» Work to be completed: Exactly retype the lines of the material from its first line to the line with "rad = math.radians", including both.

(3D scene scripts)
□ □ □ □ □ □ □
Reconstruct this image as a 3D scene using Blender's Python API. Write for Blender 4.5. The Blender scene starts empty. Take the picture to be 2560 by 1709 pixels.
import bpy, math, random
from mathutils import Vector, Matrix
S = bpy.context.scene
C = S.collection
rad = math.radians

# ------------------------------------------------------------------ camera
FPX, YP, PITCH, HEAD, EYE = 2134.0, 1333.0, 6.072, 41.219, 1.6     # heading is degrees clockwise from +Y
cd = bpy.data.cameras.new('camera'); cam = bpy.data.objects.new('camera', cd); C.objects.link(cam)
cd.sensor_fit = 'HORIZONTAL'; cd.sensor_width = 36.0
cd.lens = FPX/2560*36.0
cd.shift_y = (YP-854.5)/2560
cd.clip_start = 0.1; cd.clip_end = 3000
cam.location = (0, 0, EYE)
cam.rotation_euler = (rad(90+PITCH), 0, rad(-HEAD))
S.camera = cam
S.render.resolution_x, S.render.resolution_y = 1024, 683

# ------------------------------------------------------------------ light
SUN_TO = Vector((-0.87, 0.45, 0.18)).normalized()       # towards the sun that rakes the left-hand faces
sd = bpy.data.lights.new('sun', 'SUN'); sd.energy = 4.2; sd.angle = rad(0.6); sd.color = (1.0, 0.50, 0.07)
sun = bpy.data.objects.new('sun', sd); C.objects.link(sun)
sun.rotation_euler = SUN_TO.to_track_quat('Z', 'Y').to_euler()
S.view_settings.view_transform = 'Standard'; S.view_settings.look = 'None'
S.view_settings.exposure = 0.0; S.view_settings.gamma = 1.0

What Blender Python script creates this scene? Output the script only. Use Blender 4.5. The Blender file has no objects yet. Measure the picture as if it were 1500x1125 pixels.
□ □ □ □ □ □ □
» Complete output:
Reconstruct this image as a 3D scene using Blender's Python API. Write for Blender 4.5. The Blender scene starts empty. Take the picture to be 2560 by 1709 pixels.
import bpy, math, random
from mathutils import Vector, Matrix
S = bpy.context.scene
C = S.collection
rad = math.radians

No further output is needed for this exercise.